This week, along with hundreds of other members of the produce industry across the supply chain, Artemis was proud to take part in the United Fresh Washington Conference.

The mission of the conference was to have participants meet with over 200 members of Congress, their staff and regulatory officials to educate policymakers in the nation’s capital. In three words: engage, advocate and collaborate. 

Education is an essential component of advocacy. Considering the 16% and 35% turnover rates in the Senate and House of Representatives, respectively, it’s important that these offices understand the legislative, regulatory and initiative challenges facing every part of the agricultural supply chain. It’s also crucial that they understand the sector’s impact on jobs, growth and consumer demand. 

Artemis’ passion for working towards a more stable, sustainable and profitable supply chain compelled us to join the conference. We’ll never stop fighting to widen our customer’s profit margins. 

The question is how can we, as a community, communicate the concerns and challenges of our industry? By advocating for the support of our farmers. As was said by many people, many times over the course of the conference, “Advocacy is a daily effort and, just like our crops, needs regular care and feeding.” 

There is power in numbers, which is why this past week so many industry cultivators and innovators joined together to share the following key points around immigration reform, trade policy and child nutrition. 


We discussed the topic of labor, which as everyone knows is a both complex and vital link in the supply chain. Conference participants argued for broad reform of the H2A Temporary Agricultural Employment of Foreign Workers agreement, and to work with our industry to pass new legislation that provides an effective solution for our labor crisis. That includes viable guest worker programs, transitions for current agricultural workers who are not currently in accordance with legal requirements, and the protection of growers who are working with their local governmental agencies to meet those requirements. 


We also discussed trade, namely the effect of tariff rates and NAFTA policies and access to global markets.
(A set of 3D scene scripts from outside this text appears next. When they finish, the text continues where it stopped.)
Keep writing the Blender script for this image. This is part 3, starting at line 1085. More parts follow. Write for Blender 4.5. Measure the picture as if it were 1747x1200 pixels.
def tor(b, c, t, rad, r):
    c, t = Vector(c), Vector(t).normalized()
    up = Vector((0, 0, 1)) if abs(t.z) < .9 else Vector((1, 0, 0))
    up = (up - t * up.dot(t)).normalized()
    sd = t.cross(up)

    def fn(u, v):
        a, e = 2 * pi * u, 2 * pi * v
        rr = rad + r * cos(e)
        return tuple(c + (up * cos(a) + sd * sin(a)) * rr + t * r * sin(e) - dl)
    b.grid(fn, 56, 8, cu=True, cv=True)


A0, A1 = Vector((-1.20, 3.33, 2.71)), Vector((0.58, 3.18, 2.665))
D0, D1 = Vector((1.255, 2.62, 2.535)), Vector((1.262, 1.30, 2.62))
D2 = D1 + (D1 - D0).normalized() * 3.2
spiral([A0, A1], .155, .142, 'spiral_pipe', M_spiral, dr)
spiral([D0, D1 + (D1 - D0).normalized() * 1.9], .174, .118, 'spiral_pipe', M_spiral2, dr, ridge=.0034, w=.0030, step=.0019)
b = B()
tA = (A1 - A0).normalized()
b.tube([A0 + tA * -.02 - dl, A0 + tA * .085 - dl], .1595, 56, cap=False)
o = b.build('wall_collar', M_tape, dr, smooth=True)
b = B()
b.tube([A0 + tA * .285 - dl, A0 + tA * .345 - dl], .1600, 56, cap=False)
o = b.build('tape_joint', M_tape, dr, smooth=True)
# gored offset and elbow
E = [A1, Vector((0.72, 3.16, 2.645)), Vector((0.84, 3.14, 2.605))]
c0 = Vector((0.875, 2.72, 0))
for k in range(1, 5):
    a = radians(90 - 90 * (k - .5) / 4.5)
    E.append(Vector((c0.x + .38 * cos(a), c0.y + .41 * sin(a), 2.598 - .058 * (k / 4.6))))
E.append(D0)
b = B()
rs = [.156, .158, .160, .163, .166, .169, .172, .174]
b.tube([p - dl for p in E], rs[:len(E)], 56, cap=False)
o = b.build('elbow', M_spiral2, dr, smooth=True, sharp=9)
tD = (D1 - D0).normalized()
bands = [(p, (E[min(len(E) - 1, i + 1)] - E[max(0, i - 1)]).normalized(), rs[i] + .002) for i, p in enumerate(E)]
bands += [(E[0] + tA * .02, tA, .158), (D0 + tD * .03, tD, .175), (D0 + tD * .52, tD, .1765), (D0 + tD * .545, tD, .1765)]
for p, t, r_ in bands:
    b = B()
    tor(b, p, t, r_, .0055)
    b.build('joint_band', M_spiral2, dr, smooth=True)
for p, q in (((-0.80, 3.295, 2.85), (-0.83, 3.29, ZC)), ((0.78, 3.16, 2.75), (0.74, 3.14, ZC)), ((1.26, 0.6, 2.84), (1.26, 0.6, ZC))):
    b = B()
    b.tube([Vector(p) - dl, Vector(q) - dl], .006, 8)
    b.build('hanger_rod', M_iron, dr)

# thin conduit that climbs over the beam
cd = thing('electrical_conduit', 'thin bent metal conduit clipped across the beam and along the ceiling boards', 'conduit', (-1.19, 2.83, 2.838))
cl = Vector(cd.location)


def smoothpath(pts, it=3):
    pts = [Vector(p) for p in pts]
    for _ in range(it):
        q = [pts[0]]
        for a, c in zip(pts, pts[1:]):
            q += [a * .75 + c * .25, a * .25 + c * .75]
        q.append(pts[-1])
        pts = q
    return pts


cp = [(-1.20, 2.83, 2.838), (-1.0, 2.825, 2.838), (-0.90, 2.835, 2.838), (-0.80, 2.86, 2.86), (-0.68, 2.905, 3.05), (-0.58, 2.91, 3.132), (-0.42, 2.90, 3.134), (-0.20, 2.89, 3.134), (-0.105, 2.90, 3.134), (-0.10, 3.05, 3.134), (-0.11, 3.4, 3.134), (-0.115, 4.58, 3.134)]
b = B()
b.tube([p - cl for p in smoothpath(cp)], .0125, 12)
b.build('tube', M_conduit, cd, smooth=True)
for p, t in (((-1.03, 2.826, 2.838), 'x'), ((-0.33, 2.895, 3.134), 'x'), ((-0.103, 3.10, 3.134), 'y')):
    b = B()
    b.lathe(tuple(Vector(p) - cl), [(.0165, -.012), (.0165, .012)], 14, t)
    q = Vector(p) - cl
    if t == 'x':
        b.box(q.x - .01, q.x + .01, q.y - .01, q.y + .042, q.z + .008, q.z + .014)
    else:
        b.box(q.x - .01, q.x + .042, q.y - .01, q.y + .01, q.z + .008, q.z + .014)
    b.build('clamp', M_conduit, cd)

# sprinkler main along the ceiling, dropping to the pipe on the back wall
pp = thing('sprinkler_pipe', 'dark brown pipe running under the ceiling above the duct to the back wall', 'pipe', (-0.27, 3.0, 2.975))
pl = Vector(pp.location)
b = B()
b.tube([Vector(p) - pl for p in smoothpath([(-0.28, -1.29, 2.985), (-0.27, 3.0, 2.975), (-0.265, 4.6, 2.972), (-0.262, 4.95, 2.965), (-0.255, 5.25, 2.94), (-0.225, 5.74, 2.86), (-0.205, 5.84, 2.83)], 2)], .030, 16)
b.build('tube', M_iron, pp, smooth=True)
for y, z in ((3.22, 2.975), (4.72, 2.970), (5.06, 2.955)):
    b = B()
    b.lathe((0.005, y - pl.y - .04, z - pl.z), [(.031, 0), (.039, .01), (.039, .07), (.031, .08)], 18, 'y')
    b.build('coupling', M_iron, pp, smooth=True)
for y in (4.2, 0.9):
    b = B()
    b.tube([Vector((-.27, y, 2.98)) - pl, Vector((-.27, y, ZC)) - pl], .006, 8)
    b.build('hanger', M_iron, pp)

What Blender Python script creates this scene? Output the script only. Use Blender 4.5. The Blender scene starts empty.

We also explored the passing of trade agreements like the USMCA, and how they can help or hurt expand the development of new market opportunities around the world that benefit the fresh produce industry.


As the back-to-school season draws to a close, it was important to also bring up the role of child nutrition. As of today, 90% of USDA fruit and vegetable purchases are not fresh. We argued the importance of protecting children’s access to fresh produce through state school programs like the FFVP and maintaining serving requirements in school meals around the country.  

Of course, alignment on issues is not always easily achievable. But an agreement to push forward the conversations around these challenges and issues is the first step to implementing solutions. Artemis met with the offices of Representatives Elis Stefanik, Nydia Velasquez, Jose Serrano, Paul Tonko, Jerry Nadler, and Senators Chuck Schumer and Kristen Gillibrand. The staff members of each office agreed with us on that point. Policies, people, process and politics with integrity and intention will build a stronger agricultural supply chain.